Kinetics of polymerization by activated monomer mechanism

Polymerization of cyclic ethers by activated monomer mechanism involves consecutive additions of protonated monomer molecules to the growing macromolecules fitted with hydroxyl groups at their ends. For oxirane itself and symmetrically substituted oxiranes there is only one kind of hydroxyl groups and one, unique way of ring-opening. Unsymmetrically substituted oxiranes provide however two sites of attack and two different hydroxyls, resulting from these ring-openings.
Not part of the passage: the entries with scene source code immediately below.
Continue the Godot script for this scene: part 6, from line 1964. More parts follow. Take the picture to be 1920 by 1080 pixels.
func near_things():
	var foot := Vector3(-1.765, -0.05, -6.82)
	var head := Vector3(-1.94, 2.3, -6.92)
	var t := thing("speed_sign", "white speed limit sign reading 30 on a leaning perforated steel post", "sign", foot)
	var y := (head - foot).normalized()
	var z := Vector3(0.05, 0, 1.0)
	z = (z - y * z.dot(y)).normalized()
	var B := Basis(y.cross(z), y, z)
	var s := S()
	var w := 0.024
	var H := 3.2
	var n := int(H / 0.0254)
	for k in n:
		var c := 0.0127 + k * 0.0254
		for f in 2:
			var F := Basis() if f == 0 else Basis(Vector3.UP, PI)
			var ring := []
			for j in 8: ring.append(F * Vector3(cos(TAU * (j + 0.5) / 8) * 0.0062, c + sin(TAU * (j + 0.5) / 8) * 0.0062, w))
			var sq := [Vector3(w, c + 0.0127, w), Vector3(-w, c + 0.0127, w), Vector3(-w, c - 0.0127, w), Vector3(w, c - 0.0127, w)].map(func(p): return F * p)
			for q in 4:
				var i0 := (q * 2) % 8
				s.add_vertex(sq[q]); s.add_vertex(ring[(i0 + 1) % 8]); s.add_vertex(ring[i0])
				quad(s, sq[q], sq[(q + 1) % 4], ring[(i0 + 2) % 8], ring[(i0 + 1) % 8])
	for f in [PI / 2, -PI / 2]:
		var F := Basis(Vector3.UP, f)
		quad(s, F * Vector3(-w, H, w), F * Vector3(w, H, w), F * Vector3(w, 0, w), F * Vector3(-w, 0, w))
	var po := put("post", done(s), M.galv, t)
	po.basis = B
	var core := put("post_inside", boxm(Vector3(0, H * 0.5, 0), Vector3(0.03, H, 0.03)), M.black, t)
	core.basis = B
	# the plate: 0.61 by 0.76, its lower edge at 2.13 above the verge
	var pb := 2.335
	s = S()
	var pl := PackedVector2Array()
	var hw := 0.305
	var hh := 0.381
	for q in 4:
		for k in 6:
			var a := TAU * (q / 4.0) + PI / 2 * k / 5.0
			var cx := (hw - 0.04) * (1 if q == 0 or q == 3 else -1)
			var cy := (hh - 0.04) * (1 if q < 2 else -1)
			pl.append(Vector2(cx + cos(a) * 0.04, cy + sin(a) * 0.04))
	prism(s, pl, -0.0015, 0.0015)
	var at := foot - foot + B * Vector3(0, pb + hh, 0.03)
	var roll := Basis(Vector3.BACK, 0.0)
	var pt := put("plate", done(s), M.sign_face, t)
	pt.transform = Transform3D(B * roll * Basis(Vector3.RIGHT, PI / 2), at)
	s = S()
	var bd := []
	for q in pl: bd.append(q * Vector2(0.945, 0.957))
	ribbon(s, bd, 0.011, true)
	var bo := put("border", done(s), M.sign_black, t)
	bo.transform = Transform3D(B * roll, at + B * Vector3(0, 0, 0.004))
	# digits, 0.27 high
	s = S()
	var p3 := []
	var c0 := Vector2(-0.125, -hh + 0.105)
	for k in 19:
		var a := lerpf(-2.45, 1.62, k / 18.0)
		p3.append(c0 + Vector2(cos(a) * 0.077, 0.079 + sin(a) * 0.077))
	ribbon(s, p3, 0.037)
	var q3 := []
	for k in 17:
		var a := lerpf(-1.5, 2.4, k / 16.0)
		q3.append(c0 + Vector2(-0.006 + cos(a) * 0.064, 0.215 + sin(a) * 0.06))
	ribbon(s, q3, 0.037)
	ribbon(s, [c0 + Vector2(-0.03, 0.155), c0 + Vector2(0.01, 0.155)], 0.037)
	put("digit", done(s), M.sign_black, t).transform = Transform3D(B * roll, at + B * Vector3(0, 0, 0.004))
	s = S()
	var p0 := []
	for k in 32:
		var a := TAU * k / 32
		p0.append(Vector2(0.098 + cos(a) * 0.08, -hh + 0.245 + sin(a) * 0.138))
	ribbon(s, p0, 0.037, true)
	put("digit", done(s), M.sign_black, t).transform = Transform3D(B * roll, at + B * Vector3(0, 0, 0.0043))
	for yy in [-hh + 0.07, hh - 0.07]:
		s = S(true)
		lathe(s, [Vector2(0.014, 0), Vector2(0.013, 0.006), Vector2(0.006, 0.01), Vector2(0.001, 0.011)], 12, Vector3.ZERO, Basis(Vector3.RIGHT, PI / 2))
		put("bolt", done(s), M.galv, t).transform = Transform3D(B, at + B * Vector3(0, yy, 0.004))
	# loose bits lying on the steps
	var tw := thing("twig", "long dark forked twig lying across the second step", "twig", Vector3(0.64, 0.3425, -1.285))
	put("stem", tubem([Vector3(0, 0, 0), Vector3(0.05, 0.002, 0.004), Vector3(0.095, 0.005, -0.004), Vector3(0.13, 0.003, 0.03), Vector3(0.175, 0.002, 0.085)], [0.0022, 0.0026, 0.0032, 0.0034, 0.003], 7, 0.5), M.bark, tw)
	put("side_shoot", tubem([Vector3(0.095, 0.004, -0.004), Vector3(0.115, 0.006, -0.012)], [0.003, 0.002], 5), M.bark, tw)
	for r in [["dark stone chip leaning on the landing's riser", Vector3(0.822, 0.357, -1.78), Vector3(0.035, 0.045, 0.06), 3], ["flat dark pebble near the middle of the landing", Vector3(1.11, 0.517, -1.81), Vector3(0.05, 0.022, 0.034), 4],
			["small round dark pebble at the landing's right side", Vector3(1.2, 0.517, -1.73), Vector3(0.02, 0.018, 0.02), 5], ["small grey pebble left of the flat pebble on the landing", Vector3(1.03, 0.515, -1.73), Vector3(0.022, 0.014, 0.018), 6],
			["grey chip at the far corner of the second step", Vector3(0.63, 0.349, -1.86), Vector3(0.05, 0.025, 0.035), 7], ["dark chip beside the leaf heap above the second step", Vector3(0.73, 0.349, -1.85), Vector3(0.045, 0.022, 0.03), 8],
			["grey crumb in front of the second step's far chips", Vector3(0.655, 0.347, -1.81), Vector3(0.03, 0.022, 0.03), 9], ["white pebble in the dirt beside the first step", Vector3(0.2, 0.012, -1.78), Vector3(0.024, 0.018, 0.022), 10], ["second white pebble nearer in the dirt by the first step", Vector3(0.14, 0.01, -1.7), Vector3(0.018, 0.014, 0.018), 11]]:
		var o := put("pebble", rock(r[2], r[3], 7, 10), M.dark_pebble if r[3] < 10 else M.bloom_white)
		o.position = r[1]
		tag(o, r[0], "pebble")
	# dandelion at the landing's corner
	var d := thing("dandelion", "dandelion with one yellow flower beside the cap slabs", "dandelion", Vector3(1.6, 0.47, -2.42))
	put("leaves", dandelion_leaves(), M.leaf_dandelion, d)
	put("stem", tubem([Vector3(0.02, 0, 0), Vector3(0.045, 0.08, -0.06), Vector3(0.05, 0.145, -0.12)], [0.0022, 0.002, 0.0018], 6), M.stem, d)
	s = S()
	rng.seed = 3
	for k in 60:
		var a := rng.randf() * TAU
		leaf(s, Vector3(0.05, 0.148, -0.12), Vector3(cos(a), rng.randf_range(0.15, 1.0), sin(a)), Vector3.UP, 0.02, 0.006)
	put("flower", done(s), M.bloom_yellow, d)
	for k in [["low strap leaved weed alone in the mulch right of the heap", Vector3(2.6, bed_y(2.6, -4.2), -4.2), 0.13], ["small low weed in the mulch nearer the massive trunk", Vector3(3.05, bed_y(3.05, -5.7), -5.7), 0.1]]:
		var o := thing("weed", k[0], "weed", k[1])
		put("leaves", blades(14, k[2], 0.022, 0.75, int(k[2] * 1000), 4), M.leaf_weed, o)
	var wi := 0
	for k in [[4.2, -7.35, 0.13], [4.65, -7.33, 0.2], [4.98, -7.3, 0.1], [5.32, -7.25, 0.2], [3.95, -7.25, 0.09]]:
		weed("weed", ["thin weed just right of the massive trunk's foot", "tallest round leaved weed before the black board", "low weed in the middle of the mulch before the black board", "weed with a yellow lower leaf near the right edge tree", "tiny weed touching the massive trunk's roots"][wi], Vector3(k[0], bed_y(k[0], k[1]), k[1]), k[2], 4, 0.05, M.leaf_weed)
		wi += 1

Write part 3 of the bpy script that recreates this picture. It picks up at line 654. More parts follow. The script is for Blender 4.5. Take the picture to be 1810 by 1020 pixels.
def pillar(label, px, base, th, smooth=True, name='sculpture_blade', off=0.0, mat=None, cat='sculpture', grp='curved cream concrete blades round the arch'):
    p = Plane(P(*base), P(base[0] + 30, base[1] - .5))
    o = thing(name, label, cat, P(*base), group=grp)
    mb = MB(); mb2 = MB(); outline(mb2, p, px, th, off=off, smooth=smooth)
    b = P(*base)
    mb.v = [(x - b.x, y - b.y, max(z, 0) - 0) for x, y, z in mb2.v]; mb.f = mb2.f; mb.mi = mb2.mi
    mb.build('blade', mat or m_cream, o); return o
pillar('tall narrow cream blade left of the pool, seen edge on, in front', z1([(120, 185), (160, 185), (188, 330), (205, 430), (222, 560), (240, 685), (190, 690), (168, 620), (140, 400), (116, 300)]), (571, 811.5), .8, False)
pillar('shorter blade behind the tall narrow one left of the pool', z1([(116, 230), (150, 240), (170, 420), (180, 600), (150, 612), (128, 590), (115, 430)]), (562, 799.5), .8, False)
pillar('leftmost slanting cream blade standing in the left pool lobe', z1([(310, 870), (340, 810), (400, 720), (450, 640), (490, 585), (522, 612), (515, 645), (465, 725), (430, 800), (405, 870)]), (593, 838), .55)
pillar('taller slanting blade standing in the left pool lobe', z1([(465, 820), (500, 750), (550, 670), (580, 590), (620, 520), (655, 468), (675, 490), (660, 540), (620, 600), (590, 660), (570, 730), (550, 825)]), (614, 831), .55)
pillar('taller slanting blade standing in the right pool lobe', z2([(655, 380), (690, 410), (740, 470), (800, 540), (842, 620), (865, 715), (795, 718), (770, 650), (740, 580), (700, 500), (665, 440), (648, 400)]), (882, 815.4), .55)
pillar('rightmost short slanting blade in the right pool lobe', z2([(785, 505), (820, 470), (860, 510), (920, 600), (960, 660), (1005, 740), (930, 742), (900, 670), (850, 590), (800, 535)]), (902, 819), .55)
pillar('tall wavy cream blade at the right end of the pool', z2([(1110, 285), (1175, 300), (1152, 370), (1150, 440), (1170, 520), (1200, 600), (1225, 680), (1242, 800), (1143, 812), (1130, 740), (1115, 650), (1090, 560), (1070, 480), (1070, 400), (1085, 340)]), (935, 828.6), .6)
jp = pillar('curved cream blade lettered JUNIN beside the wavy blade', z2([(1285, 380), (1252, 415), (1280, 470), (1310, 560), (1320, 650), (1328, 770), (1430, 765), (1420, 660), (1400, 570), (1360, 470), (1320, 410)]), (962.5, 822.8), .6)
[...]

Kinetics of polymerization of epichlorohydrin (chloromethyloxirane) has been studied and all four rate constants determined, namely rate constants of the primary and secondary alcoholate chain ends with a protonated monomer, opening in result of the attack on substituted or unsubstituted carbon atom. These rate constants are (in mol⁻¹·1·s⁻¹ at 25°C, in CH₂Cl₂ solvent): k₁₁ = 0.055, k₁₂ = = 0.41, k₂₂ = 0.135, and k₂₁ = 0.0011 (e.g. k₁₂ is the rate of reaction of the primary alcohol producing the secondary alcohol). Thus, polymerization proceeds almost exclusively on the secondary alcoholate groups, reproducing themselves (k₂₂).